Este resumo que vos deixo, é a tradução da imagem que conservo de uma mulher que me serviu de exemplo em muitos aspectos da educação da minha filha e da forma de como a minha maior fixação foi sempre a de lhe incutir uma sede de independência, uma vontade de vencer pelo seu mérito, pelo seu esforço, e de jamais depender seja de quem for, nomeadamente em termos financeiros.

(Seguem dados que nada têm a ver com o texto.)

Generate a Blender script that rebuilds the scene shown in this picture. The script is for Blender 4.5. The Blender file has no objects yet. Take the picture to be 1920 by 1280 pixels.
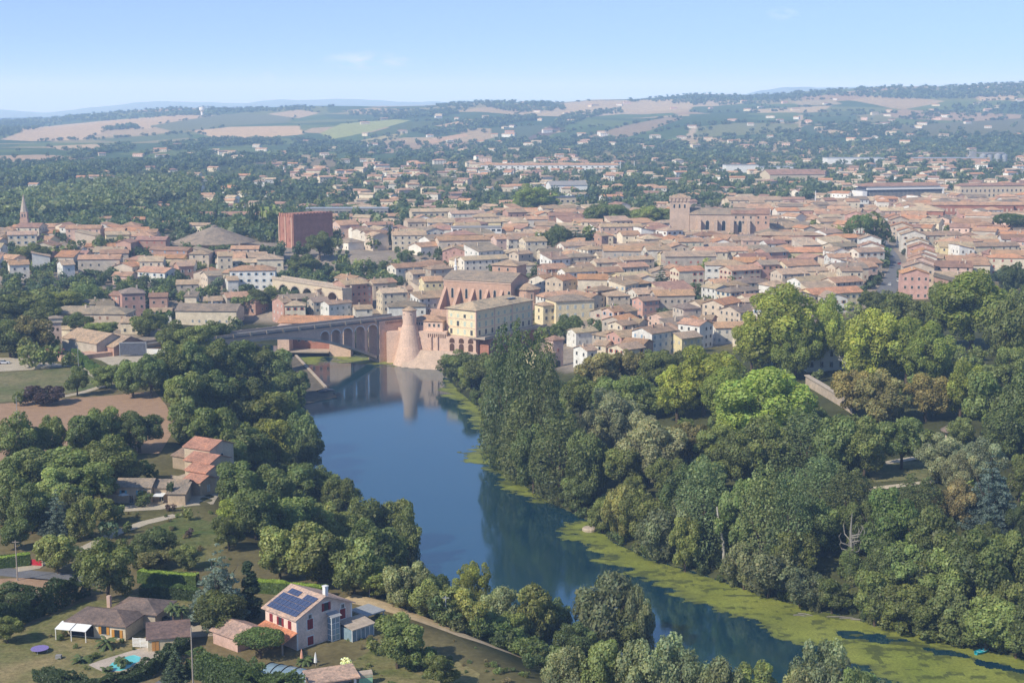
import bpy, math, random
import numpy as np
from mathutils import Vector, Matrix
from mathutils.geometry import delaunay_2d_cdt
R = math.radians
rng = np.random.default_rng(7)
random.seed(11)
S = bpy.context.scene
C = S.collection
# ------------------------------------------------------------------ camera
CAMH, FPX, HOR = 115.0, 2700.0, 200.0
PITCH = math.atan((640.0 - HOR) / FPX)
cd = bpy.data.cameras.new('camera')
cam = bpy.data.objects.new('camera', cd); C.objects.link(cam)
cd.sensor_width = 36.0; cd.lens = 36.0 * FPX / 1920.0
cd.clip_start = 1.0; cd.clip_end = 60000.0
cam.location = (0, 0, CAMH); cam.rotation_euler = (math.pi / 2 - PITCH, 0, 0)
S.camera = cam
S.view_settings.view_transform = 'Standard'
try: S.view_settings.look = 'None'
except Exception: pass
S.render.engine = 'CYCLES'
S.cycles.use_denoising = True
S.cycles.max_bounces = 6; S.cycles.diffuse_bounces = 4; S.cycles.glossy_bounces = 2
S.cycles.transmission_bounces = 2; S.cycles.volume_bounces = 0; S.cycles.transparent_max_bounces = 6
S.cycles.use_adaptive_sampling = True; S.cycles.adaptive_threshold = 0.02
S.cycles.caustics_reflective = False; S.cycles.caustics_refractive = False

def ray(px, py):
    px = np.asarray(px, float); py = np.asarray(py, float)
    a = (px - 960.0) / FPX; b = (640.0 - py) / FPX
    return a, math.cos(PITCH) + b * math.sin(PITCH), -math.sin(PITCH) + b * math.cos(PITCH)
def PZ(px, py, z=0.0):
    dx, dy, dz = ray(px, py); t = (z - CAMH) / dz
    return np.stack([dx * t, dy * t], -1)
def proj(x, y, z):
    fy = y * math.cos(PITCH) - (z - CAMH) * math.sin(PITCH)
    u = y * math.sin(PITCH) + (z - CAMH) * math.cos(PITCH)
    return 960 + FPX * x / fy, 640 - FPX * u / fy
# ------------------------------------------------------------------ terrain
LEFT_PX = [(400, 660), (470, 672), (525, 690), (545, 702), (560, 750), (578, 795), (578, 850), (588, 930), (672, 1020), (738, 1085), (850, 1136),
           (985, 1190), (1110, 1250), (1270, 1330), (1520, 1405), (1900, 1560), (2400, 1680)]
RIGHT_PX = [(2600, 1400), (1920, 1234), (1830, 1212), (1740, 1193), (1600, 1160), (1450, 1122), (1330, 1082), (1230, 1052), (1150, 1017), (1110, 980),
            (1040, 947), (990, 915), (950, 880), (935, 850), (925, 800), (900, 765), (862, 735), (838, 705), (832, 694), (790, 692), (748, 688), (744, 680),
            (690, 670), (645, 662), (640, 652), (535, 650), (480, 644), (400, 640)]
LW = PZ([p[0] for p in LEFT_PX], [p[1] for p in LEFT_PX], 0.0)
RW = PZ([p[0] for p in RIGHT_PX], [p[1] for p in RIGHT_PX], 0.0)
RIVER = np.concatenate([LW, RW])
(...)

Para nunca precisar de se provar uma mulher de armas perante as mesmas adversidades que a sua bisavó enfrentou.

Era uma pessoa muito digna, uma doce fortaleza, esta avó que partiu quase com a mesma idade que tenho hoje e cuja saudade me enche os olhos de lágrimas, a par do orgulho que sinto por ter partilhado parte da mesma herança genética da pessoa que tento dar-vos a conhecer, para que possam entender o porquê de, acima de tudo, ambicionar ser uma pessoa de quem alguém como ela se possa orgulhar tanto como o seu rasto me permitirá senti-la até ao dia do meu fim.